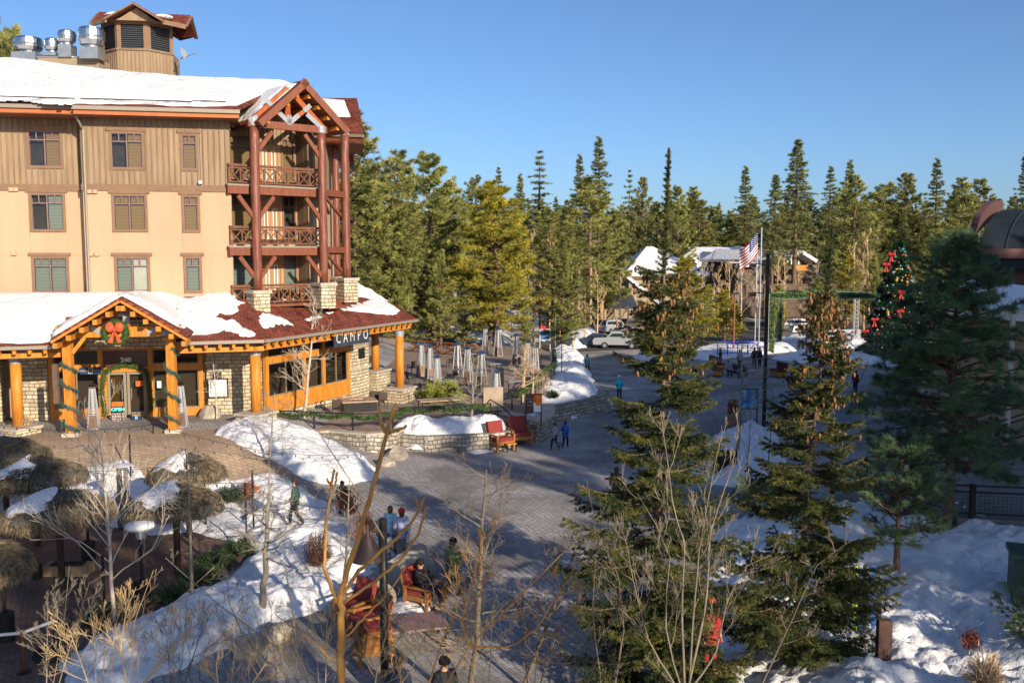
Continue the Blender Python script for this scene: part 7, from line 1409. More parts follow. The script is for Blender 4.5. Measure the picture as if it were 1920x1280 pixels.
m = MB(); m.prism([(xl + .3, Y4 + .4), (xl + 30, Y4 + .4), (xl + 36, Y4 + 14), (xl + 7.2, Y4 + 14)], 0, zc4 + .8); obj('wall', m, M('red_brown_wall', (.08, .045, .04), (.11, .06, .052), scale=1), CB); m = MB(); m.bb(xl - .2, xl + 30, Y4 - .1, Y4 + .5, zc4 + .6, zc4 + 1.1); obj('eave_trim', m, MATS['red_brown_rim'], CB)
m = MB(); p = MB(); q = at(1840, 620, 50); m.slab([at(1770, 572, 42), at(1990, 592, 40), at(1990, 545, 46), at(1810, 520, 47)], .4); m2 = thing('low_snowy_roof', 'low building with a snow covered roof behind the dark pine', 'building', at(1850, 640, 43) * [1, 1, 0]); obj('snowy_roof', m, snow, m2); m = MB(); m.bb(X_(1800, 43.5), X_(1990, 43.5), 43.5, 46, 0, Z_(580, 43.5)); obj('wall', m, beige, m2)
m = MB()
for k in range(9): m.beam(at(1730 + k * 24, 585, 39), at(1730 + k * 24, 575, 42), .12)
m.beam(at(1728, 585, 39), at(1930, 585, 39), .15); m.beam(at(1735, 585, 39) * [1, 1, 0], at(1735, 585, 39), .15); m.beam(at(1900, 585, 39) * [1, 1, 0], at(1900, 585, 39), .15); solo('pale_pergola', m, M('bleached_wood', (.5, .45, .38), (.58, .53, .46), scale=4), 'pale slatted pergola behind the dark pine', 'pergola')
# ------------------------------------------------------------------ parked cars
def car_proto(kind='suv'):
    t = thing('parked_car', 'x', 'car'); W = .92
    if kind == 'suv': low = [(-2.3, .35), (-2.35, .75), (-2.25, 1.0), (-1.15, 1.1), (-.75, 1.12), (2.2, 1.1), (2.32, .8), (2.3, .35)]; cab = [(-1.1, 1.1), (-.45, 1.68), (1.8, 1.72), (2.2, 1.1)]
    elif kind == 'pickup': low = [(-2.6, .4), (-2.65, .85), (-2.5, 1.08), (-1.3, 1.15), (.7, 1.15), (2.6, 1.15), (2.65, .8), (2.6, .4)]; cab = [(-1.25, 1.15), (-.6, 1.78), (.5, 1.78), (.75, 1.15)]
    else: low = [(-2.2, .3), (-2.25, .6), (-2.1, .82), (-1.0, .92), (1.5, .98), (2.15, .95), (2.2, .6), (2.15, .3)]; cab = [(-1.05, .92), (-.3, 1.42), (1.0, 1.45), (1.75, .97)]
    def loft(prof, w0, w1):
        m = MB(); n = len(prof); zs = [p[1] for p in prof]; z0, z1 = min(zs), max(zs); wf = lambda z: w0 + (w1 - w0) * (z - z0) / (z1 - z0); V = [(x, -wf(z), z) for x, z in prof] + [(x, wf(z), z) for x, z in prof]
        return m.add(V, [list(range(n)), list(range(n, 2 * n))[::-1]] + [[i, n + i, n + (i + 1) % n, (i + 1) % n] for i in range(n)])
    o = obj('body', loft(low, W, W * .96), None, t); c = obj('cabin', loft(cab, W * .93, W * .74), None, t)
    m = MB(); (x0, z0), (x1, z1), (x2, z2), (x3, z3) = cab; 
    for s in (-1, 1): 
        wa, wb = W * .935 * s, W * .76 * s; k = .12; m.add([(x0 + .25, wa - .0 * s, z0 + .08), (x3 - .25, wa, z3 + .08), (x2 - .1, wb, z2 - .1), (x1 + .12, wb, z1 - .1)], [[0, 1, 2, 3]])
    m.add([(x0 - .012 + .05, -W * .84, z0 + .06), (x0 + .038, W * .84, z0 + .06), (x1 - .05, W * .72, z1 - .06), (x1 - .05, -W * .72, z1 - .06)], [[0, 1, 2, 3]]); m.add([(x3 + .012 - .02, -W * .84, z3 + .06), (x3 - .008, W * .84, z3 + .06), (x2 + .06, W * .72, z2 - .06), (x2 + .06, -W * .72, z2 - .06)], [[0, 1, 2, 3]]); obj('windows', m, M('car_glass', (.02, .025, .03), rough=.08, spec=.8), c)
    for sx in (-1.4, 1.4):
        for s in (-1, 1): m = MB(); m.lathe((sx, s * W * .93, .34), [(.34, -.1), (.34, .1)], 16, ax=((1, 0, 0), (0, 0, 1), (0, 1, 0))); w = obj('wheel', m, M('tyre', (.02, .02, .02), rough=.9), t); m = MB(); m.lathe((sx, s * W * .93, .34), [(.2, -.11), (.2, .11)], 12, ax=((1, 0, 0), (0, 0, 1), (0, 1, 0))); obj('rim', m, zinc, w)
    for s in (-1, 1): m = MB(); m.box((low[1][0] - .005, s * .62, .78 if kind != 'sedan' else .62), (.05, .35, .16)); obj('headlight', m, M('headlight', (.7, .7, .68), rough=.1), t)
    for s in (-1, 1): m = MB(); m.box((low[-2][0] + .0, s * .72, .85), (.06, .2, .25)); obj('tail_light', m, M('tail_light', (.45, .02, .02), rough=.2), t)
    return t
def car(kind, px, py, rz, col, name, label, z=.012, snowy=False):
    t = car_proto(kind); mt = M(name, col, rough=.25, spec=.6, metal=.2)
    for ch in t.children:
        if ch.name.startswith(('body', 'cabin')): ch.data.materials.clear(); ch.data.materials.append(mt)
    if snowy: m = MB(); m.ell((.6, 0, 1.42), (1.2, .7, .12), 14, 7); obj('snow', m, snow, t, smooth=True)
    t.location = (*gp(px, py, z)[:2], z); t.rotation_euler = (0, 0, rz); tag(t, label, 'car', 'cars parked beyond the plaza'); return t
car('suv', 1150, 624, R(-140), (.42, .43, .44), 'pale_grey_car_paint', 'pale grey off-road car parked nearest the porch'); car('suv', 1192, 622, R(-150), (.10, .085, .07), 'dark_brown_car_paint', 'dark brown car right of the pale off-road car'); car('sedan', 1160, 606, R(-150), (.05, .08, .10), 'dark_teal_car_paint', 'dark teal car behind the pale off-road car')
car('pickup', 1160, 652, R(-10), (.36, .38, .37), 'pale_pickup_paint', 'pale pickup seen from the side in front of the pale off-road car'); car('suv', 1186, 642, R(-160), (.58, .60, .62), 'silver_car_paint', 'silver car beside the pale pickup'); car('sedan', 1115, 650, R(-10), (.03, .05, .10), 'navy_car_paint', 'dark blue car left of the pickup'); car('suv', 1250, 634, R(-150), (.30, .05, .04), 'red_car_paint', 'red car half hidden by young pines')
car('sedan', 878, 634, R(-8), (.45, .46, .47), 'grey_car_paint', 'grey car with snow on its roof behind the terrace railing', snowy=True); car('pickup', 1492, 640, R(185), (.05, .05, .05), 'black_car_paint', 'dark pickup behind the garland arch'); car('suv', 1500, 622, R(180), (.55, .5, .48), 'cream_car_paint', 'pale van behind the dark pickup'); car('suv', 1230, 650, R(-20), (.12, .13, .14), 'charcoal_car_paint', 'charcoal car behind the spruce'); car('suv', 1395, 590, R(170), (.03, .03, .035), 'far_black_paint', 'black car far behind the flagpole')
# ------------------------------------------------------------------ bare trees
def bare(trunk_pts, r0, seed, mat, label, name='bare_tree', nb=14, L=1.6, r_b=.35, lv=3, up=.5, start=.3, spread=.8, kids=(7, 6, 5), crook=.16, twigr=.004, multi=None, cat='tree', group=None, droop=0, twig_mat=None):
    """bare tree: explicit trunk polyline, then recursive branches; lv levels"""
    rs = np.random.RandomState(seed); T_ = MB(); B_ = MB(); trunks = multi or [(trunk_pts, r0)]
    def branch(p, d, L_, r, l):
        n = 5 if l else 4; pts = [p]; q = p.copy(); dd = d.copy()
        for k in range(n): dd = unit(dd + rs.randn(3) * crook + UP * (up - droop) * .12); q = q + dd * L_ / n; pts.append(q)
        pts = np.array(pts); B_.tube(pts, np.linspace(r, max(twigr, r * .3), n + 1), 5 if r > .02 else 3, cap=False)
        if l < lv:
            for k in range(kids[min(l, len(kids) - 1)]):
                t = rs.uniform(.25, .98); i = min(n - 1, int(t * n)); b = pts[i] + (pts[i + 1] - pts[i]) * (t * n - i); ax_ = unit(pts[i + 1] - pts[i]); s = unit(np.cross(ax_, rs.randn(3))); nd2 = unit(ax_ * .9 + s * spread * rs.uniform(.6, 1.2)); branch(b, nd2, L_ * rs.uniform(.38, .62) * (1.15 - t * .45), max(twigr, r * .5 * (1 - t * .4)), l + 1)
    for (tp_, rt) in trunks:
        P_ = np.array(tp_, float); seg = np.linalg.norm(np.diff(P_, axis=0), axis=1); cum = np.r_[0, np.cumsum(seg)] / seg.sum(); ss = np.linspace(0, 1, 14); Q = np.stack([np.interp(ss, cum, P_[:, k]) for k in range(3)], 1); Q[1:-1] += rs.randn(12, 3) * rt * .18; T_.tube(Q, rt * (1 - ss * .8), 8, cap=True); tot = seg.sum()
        for k in range(nb):
            t = start + (1 - start) * (k + rs.rand()) / nb; b = np.array([np.interp(t, ss, Q[:, c]) for c in range(3)]); i = min(12, int(t * 13)); ax_ = unit(Q[i + 1] - Q[i]); a = rs.uniform(0, 6.283); s = unit(np.cross(ax_, np.array([math.cos(a), math.sin(a), .1]))); branch(b, unit(ax_ * up + s), L * (1.15 - t * .75) * rs.uniform(.6, 1.1), max(twigr * 1.5, rt * r_b * (1.1 - t * .7)), 1)
    t = thing(name, label, cat, np.array(trunks[0][0][0]), group); obj('trunk', T_, mat, t, smooth=True); obj('branches', B_, twig_mat or mat, t); return t
def btree(px, py, ytop, px_top, r0, seed, mat, label, z=0, **k):
    py = 618 if py < 600 else py; b = gp(px, py, z); b[2] = k.pop('zz', z); t = at(px_top, ytop, b[1]); mid_ = (b + t) / 2; return bare([b - UP * .2, mid_ + np.array([.04, 0, 0]), t], r0, seed, mat, label, **k)
bk_ = 'bare trees round the plaza'
btree(568, 800, 560, 590, .10, 1, barkw, 'pale bare tree in front of the dining room windows', z=.9, nb=20, L=1.9, start=.25, lv=3, kids=(7, 6, 5), group=bk_, up=.6)
btree(407, 785, 660, 398, .055, 2, barkw, 'slim grey bare tree against the stone wall', z=1.7, nb=10, L=1.2, lv=3, kids=(5, 4), group=bk_)
btree(884, 790, 680, 886, .09, 3, barkg, 'dark bare tree behind the planter snow', z=1.0, nb=12, L=1.8, lv=3, kids=(5, 5), group=bk_)
btree(978, 755, 655, 985, .11, 4, barktan, 'bare crab apple tree left of the framed poster', z=1.0, nb=22, L=1.9, start=.3, lv=3, kids=(7, 6, 5), group=bk_, up=.25)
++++
Locate all lines in the listing above with the word "from". Copy them.

Continue the Blender Python script for this scene: part 7, from line 1409. More parts follow. The script is for Blender 4.5. Measure the picture as if it were 1920x1280 pixels.
car('pickup', 1160, 652, R(-10), (.36, .38, .37), 'pale_pickup_paint', 'pale pickup seen from the side in front of the pale off-road car'); car('suv', 1186, 642, R(-160), (.58, .60, .62), 'silver_car_paint', 'silver car beside the pale pickup'); car('sedan', 1115, 650, R(-10), (.03, .05, .10), 'navy_car_paint', 'dark blue car left of the pickup'); car('suv', 1250, 634, R(-150), (.30, .05, .04), 'red_car_paint', 'red car half hidden by young pines')